Included in Du Four’s list of recommended changes within schools is the need for documentation of all bullying incidents, a bully relocation and counselling plan, a victim support service and a full-time trained staff member who parents and children can go to for advice. A safety drill in the event of an armed attack on students is also recommended.

Within the court system, Du Four wants to see reclassification of the term, bullying.

"The term bullying or teasing might apply at elementary school but what is happening at the high schools is harassment, assault, stalking and gang terrorism, and it should be labelled as such."

She says lumping everything under the term "bullying" reduces the significance of what is happening and re-victimizes the victim by making them appear "weak or a loser." Other recommendations include tougher sentences for young offenders, the full disclosure of juvenile offenders’ names, parent accountability and greater restrictions on violence in the media and entertainment industries.

"My daughter’s name has been splashed across the country while her attackers remain anonymous," she says. "Embarrassment may be the best cure for these types of behaviour, along with the realization that criminal charges may be laid."

Du Four hopes to meet with Whistler parents and interested parties to discuss her recommendations prior to the forum, with the intention of forming a petition for locals to endorse.

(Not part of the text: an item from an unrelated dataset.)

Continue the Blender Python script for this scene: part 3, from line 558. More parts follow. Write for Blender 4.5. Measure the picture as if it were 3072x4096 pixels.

Nebbeling says the Surrey meeting must be a catalyst for anti-bullying activity, especially in the political arena.

"Recent events have reinforced that bullying is an extremely serious issue that can have horrendous demoralizing effects on students, whether it be verbal or physical," Nebbeling says.

He adds the government needs to set a strong direction in anti-bullying policy and he believes this will be a key issue in some electoral areas. However, he says getting teenagers to listen to what adults have to say on the subject, could be another challenge in itself.